First, I was born – 0

If anyone can identify that quotation (minus the zero) from a published book I will be mightily impressed. If it’s the same book I’m thinking of, of course.

I know, darlings, that you will miss me terribly while I’m away. So here are a few posts of Memories of Z’s significant dates.

Obviously, I have no memory of the day I was born. But I can tell you a little about it. To start with, I was a much wanted second baby, born more than five years after my big sister. My parents had rather given up hope, which is part of the reason I was given a name meaning ‘Life”. Mind you, I should have been a boy, for family reasons (whole family name has died out now, apparently). I was a great big baby, weighing 9 lbs or 9 1/2 or 10 lbs, I can’t remember what I was told, and I was very long. My parents expected me to grow into a six-footer. I don’t think I grew much past the age of six months or so, however and was tiny for many years. Now I’m just short.
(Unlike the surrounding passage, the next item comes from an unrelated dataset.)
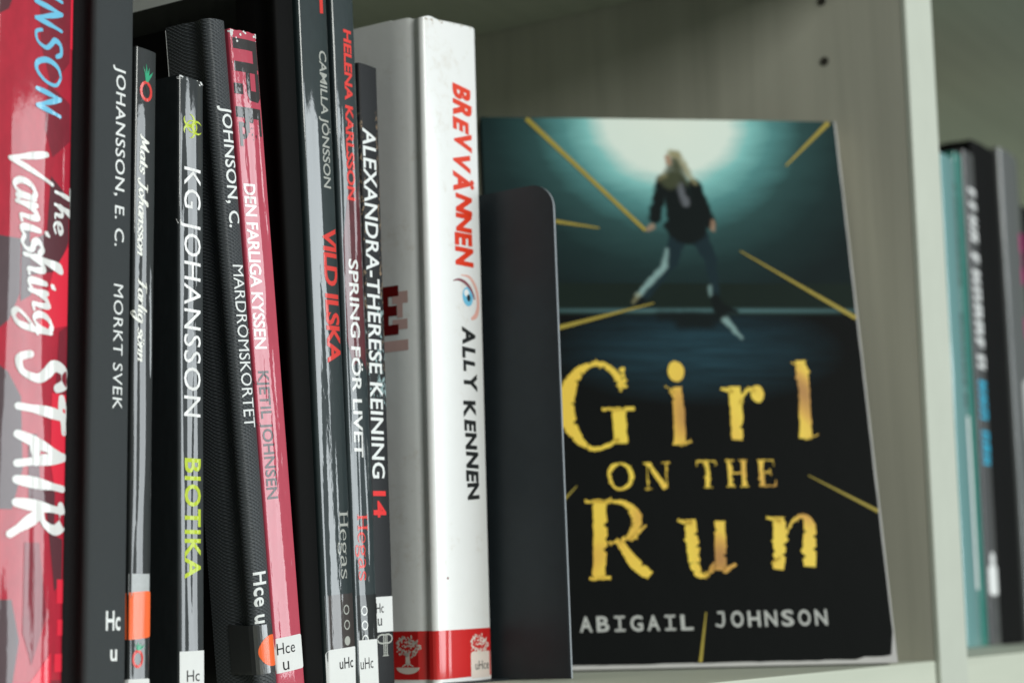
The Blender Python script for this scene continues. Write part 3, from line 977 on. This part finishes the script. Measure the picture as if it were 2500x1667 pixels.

At the time of my birth, my parents owned and ran a hotel in Weymouth, on Bowleaze Cove. It’s a rather splendid Art Deco building – if you’ve seen the Poirot series with David Suchet, the white-painted buildings featured in that were from the same era. They were reluctant hoteliers; it was force of circumstance. We moved to Oulton Broad, now part of Lowestoft in Suffolk, when I was four years old.

My mother looked after me when she was free, but I had a nursemaid called Alice (I think, I don’t remember her) as she had to work long hours at the hotel during the summer season.

10 comments on “First, I was born – 0

  1. Completely Alienne

    Sorry, I can’t place your quote but was interested in the size thing because Lenin was the same – 9lb 2oz and very long, she looked huge compared to the other babies on the ward but by the time she was two she was below average and has finished up at a smidgeon over 5′ 1″, and so is shorter (just) than me.

    Reply
  2. sablonneuse

    Have I missed something? I didn’t know you were going away – or are you having the op after all?
    Anyway, if it is a holiday – enjoy. If it’s the latter – get well soon.
    Bisous

    Reply
  3. Z

    It’s from one of the Hyman Kaplan books by Leo Rosten. Wiki tells it better than I can – http://en.wikipedia.org/wiki/Hyman_Kaplan.

    Mago, thanks for visiting and leaving a comment, and no, I’m not leaving!]

    4D. Oh dearest 4D, what more is there to say?

    I have no idea what I’d have been called, Christopher. It never occurred to me to ask while my parents were alive and now no one knows. It’s possible that they didn’t decide – we never chose a name or discussed any until after our babies were born.